Meta’s ad revenue share vastly exceeds its share of consumer time

Meta is one of the two most successful ad publishers in history (along with its duopoly rival, Google), but its ad dominance does not come in tandem with an equally dominant hold over consumers’ time. In fact, Meta’s share of ad revenues is surprisingly out of step with how much time people actually spend on its platforms, particularly when compared with competitors like YouTube and TikTok.

  • The adult population will spend a little over 0:34 per day with Meta properties this year. This amounts to about 41.8% of daily social media time and 7.6% of overall digital media time. Yet Meta will claim roughly 75% of social ad dollars and nearly 20% of total US digital ad spending.
  • YouTube’s time spent figures also round to about 0:34 per day. But despite claiming 7.5% of adults’ digital media time, YouTube will only draw 5.8% (gross) of all digital ad spending.
  • Among ad platforms that focus on keeping users engaged, only Meta overindexes against time spent. Plenty of major ad publishers are more concerned with clicks than with time spent (e.g., Google search, Amazon), but social networks and digital video platforms need to keep users tuned in for as long as possible each day in order to thrive. Only Meta seems to have figured out how to transmute user engagement into outsize monetization.
  • TikTok is heading in the right direction but has a long way to go. TikTok’s ad revenue growth will greatly exceed its time spent growth this year and for the next several years, so its ratio in the chart above is set to improve. The same will be true to a lesser extent for the others, but only TikTok is growing its ad business fast enough to eventually overindex against time spent the way Meta does. This threshold, however, is many years away (assuming TikTok is not banned in the US first, of course).

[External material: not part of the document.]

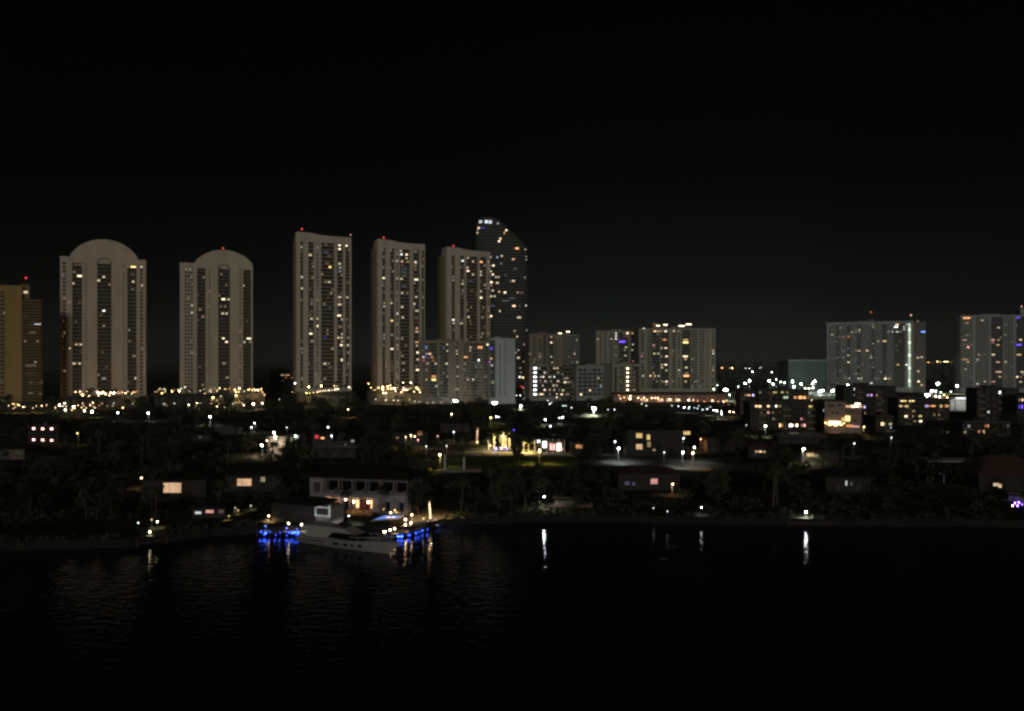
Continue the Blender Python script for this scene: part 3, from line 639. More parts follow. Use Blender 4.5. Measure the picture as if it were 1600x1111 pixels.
t, f, g = TW('apartment_block', 'grey block cut by the right picture edge, with an orange lit top corner', 'building', 1501, 1008, 1640, 985, 493,
    [(1501, 'W'), (1520, 'P'), (1524, 'W'), (1545, 'P'), (1549, 'B'), (1567, 'P'), (1569, 'W'), (1583, 'P'), (1588, 'B'), (1604, 'P'), (1608, 'W'), (1634, 'P')],
    '''1510.6,497,18,O3,4;1511,504,7,O2;1535,502.6,8,W2;1585.6,496,10,V2,5;1588,509.5,4,L2;1561,514,6,W2;1511,526,7,W1;1507.5,532.8,11,P2;1512.5,542,6,P3;1506,539,4,P1;1512,538,4,P1;1520,541,4,P1;1552,532.7,7,P2,5;1548,534,8,P1;1561,532.7,6,Y1,5;1560,539,7,Y2;1595.6,532.7,6,W2,5;1593,541,12,V3;
    1593,554.5,10,Y2;1552.7,554.5,7,W2,6;1529,553.7,4,W2;1538.6,553.7,5,W0;1528,561,5,W2;1508,561,14,O2;1512,566,6,H2;1509.5,577,5,W2;1560,567.5,8,H2;1571.5,567.5,6,H2;1559,582.5,7,P2;1563.4,581,5,W2;1563,588,6,H2;1571,588,6,H0;1582,588,6,H0;1589.5,588.3,6,W3;1595.5,588.6,6,H1;1598,582.5,7,W2;
    1595.6,596,6,W2;1539.4,595,5,W2;1552.7,596,7,P2;1547,596,6,P1;1528,601.6,4,W3;1506,608,5,C1''', 24, 3.1, 'grey', 'slabgrey', nrand=14, cap=2.4, seed=72, base=6, randc='TTCW', wbay=3.4)
MB().box(f.u(1596), f.u(1625), 3, 15, g[1] + g[2] + .36, g[1] + g[2] + 8).build('penthouse', M['grey'], t)
ms = MB().tube([(f.u(1598), 3.5, g[1] + g[2] + 8), (f.u(1598), 3.5, g[1] + g[2] + 10.5)], .15, 6).build('lamp_mast', M['metal'], t); MB().ball((f.u(1598), 3.5, g[1] + g[2] + 11), .8).build('warning_lamp', emat('P0', True), ms)
# far sea green shed
fs = Front(1232, 1035, 1291, 1035)
t = thing('warehouse', 'distant plain sea green hall left of the long grey slab block', 'building', (fs.A.x, fs.A.y, ZL), fs.rz)
MB().box(0, fs.W, 0, 40, 0, fs.z(1250, 563.5) - ZL).build('wall', M['teal'], t)
MB().box(-.4, fs.W + .4, -.4, 40.4, fs.z(1250, 563.5) - ZL + .003, fs.z(1250, 563.5) - ZL + .8).build('roof', M['palegrey'], t)
for k in range(9): MB().box(fs.W * (k + .5) / 9 - .12, fs.W * (k + .5) / 9 + .12, -.15, -.003, 0, fs.z(1250, 564) - ZL).build('downpipe', M['teal'], t)

# ------------------------------------------------------------------ mid-rise quarter on the right
def block(label, pa, pb, Y, top, lits, wall='black', depth=14, nf=4, dY=0, name='apartment_house', glass='glass', nrand=2, seed=5, bays=None, rail=True):
    f = Front(pa, Y, pb, Y + dY)
    H = f.z(pa, top) - ZL
    n = bays or max(2, round(f.W / 5)); k = 'WB'
    st = [(pa + (pb - pa) * i / n, k[(i * 7 + seed) % 3 % 2]) for i in range(n)]
    return TW(name, label, 'building', pa, Y, pb, Y + dY, top, st, lits, depth, (H - 1.2) / nf, wall, 'slabdark' if wall in ('black', 'dim', 'darkgrey') else 'slab', glass, zb=ZL, base=.4, nrand=nrand, cap=.8, seed=seed, recess=1.3, randc='WHY')
block('dark house with an orange light line along its roof edge, above a lavender window', 1157, 1182, 610, 611.5, '1170,616,22,O3,2.4;1166,613.5,7,H1;1172,613,8,H2;1177,624,4,L3,5;1168,623,12,L0,5', nf=3, seed=4)
block('dark flats with one pale green and one long orange window', 1184, 1264, 640, 608.5, '1211,614.5,9,Y2;1222,614.5,8,Y2;1229,615,12,Y1;1188,615,4,W1;1202,615,4,O1;1228,625,11,G2,5;1243,624,8,O2,5;1251,624,9,O3,6;1258,624,6,O3,5;1264,624,3,H1', nf=4, seed=5)
block('wide dark flats with a row of warm windows and a white lit shop below', 1172, 1274, 470, 629, '''1183,635,9,H3,4;1188.5,635,7,H3,4;1201,635,8,H3,4;1212,634.5,9,W3,5;1219,635,5,W1;1200,645,8,P2,5;1209,645,4,H1;1217,646,3,Y0;1267.6,635.5,9,Y2,4;1210,655.5,6,Y2,4;1254,657,8,P2,5;
    1218,666,7,Y3,8;1222,670,6,O2;1236,666,9,C4,6;1244,665,9,W4,5;1256,665,9,P3,6;1243,671,8,P3,4;1265,644,4,T0;1206,623,5,V0''', nf=4, seed=6, wall='dim')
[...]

What does it all mean? Meta’s ability to draw ad revenues so out of proportion with its user engagement is a testament to the company’s history of technical and operational prowess. AppTrackingTransparency (ATT) rocked the boat to be sure, but for the most part Meta has cracked the code when it comes to leveraging user data, facilitating ad placements, making life easy for marketers, and ensuring trackable ROI. Its audience scale also remains unmatched. Nonetheless, the magnitude of its advantage in the chart above might raise eyebrows—and suggests some advertisers may be in a rut of path-dependency left over from the days when Meta was more central for consumers than it is now.